The wines from this remote California region are as distinctive as the place itself
Apr 13, 2011

Quarreling over Pinot Noir styles is a favorite pastime for wine lovers who have more spare time than I do. It's basically an Old World versus New World argument, the classically graceful reds of Burgundy against the boldly flavored Pinots of California. For those of us who manage to love both, the whole thing seems like nonsense.

That may be why I like the Pinot Noirs (and most of the other wines) of Anderson Valley in Northern California's Mendocino County. At their best, the wines balance elegance and a sense of place with rich and complex fruit, a satisfying reconciliation of the Old and New Worlds.

Anderson Valley is the sort of place you might imagine wine comes from, relatively untouched and untamed. Good wine seldom comes from drab places, and this region's Pinot Noir, Gewürztraminer and sparkling wine are as distinctive as the place itself.

Anderson Valley is a two-and-a-half-hour drive north from San Francisco, and the last 20 miles are an amusement park ride through tall redwoods and hills. Long, narrow and sparsely populated, this valley is not the sort of place you happen upon by coincidence. The designated American Viticultural Area (AVA) is about 16 miles long and five miles across, with thickly wooded mountains close on either side.

The valley is named for Walter Anderson, who stumbled upon it while leading a hunting expedition in 1851. Modern winegrowing was introduced there in the mid-1960s. Soon after, the valley became a haven for flower children fleeing San Francisco, and their distinctive mark remains there today, a sort of hip, rural eccentricity.

The climate is cool compared to Napa and Sonoma, with fog in the morning and breezes in the afternoon coming from the nearby Pacific Ocean, but in the summer, temperatures can spike in the afternoon and reach 100° F. Vineyards are planted mostly in the benchlands and hills, and the soils are an eclectic mix of clay, loam and gravel.

Established wineries such as Handley, Husch and Navarro have been producing good Pinot Noir in Anderson Valley for years, and a new generation of wineries such as Londer, Black Kite, Goldeneye and Breggo are upping the ante on quality. An excellent example is Londer Pinot Noir Anderson Valley 2009 (90 points, $35).

The valley's white wines can be as compelling at the Pinots, particularly crisp and aromatic wines like Pinot Gris and Riesling. Navarro in particular has a knack for those wines, but newcomers like Foursight Wines have become players; its Gewürztraminer Anderson Valley 2009 (89, $20) is intense yet graceful, offering the sort of tart, spicy nuttiness that makes good Gewürz so intriguing. I rated it 90 points, non-blind.

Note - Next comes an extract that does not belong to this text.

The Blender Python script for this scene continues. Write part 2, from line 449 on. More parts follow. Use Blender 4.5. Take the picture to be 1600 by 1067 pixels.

For many American consumers, sparkling wine is their first introduction to Anderson Valley. Roederer Estate, owned by Champagne house Louis Roederer, produces some of California's best and most-consistent bubblies. Its non-vintage Brut Anderson Valley is widely available around the country and sells for a bit more than $20.

While the Roederer is easily found on the shelves, most Anderson Valley wines are produced in modest quantities of 500 to 1,000 cases, so you'll seldom find them at the big discounters. If you're lucky enough to have a good wine shop in your town, that's the first place to look. But try not to get into an argument over Pinot Noir while you're there. You could be stuck there all day.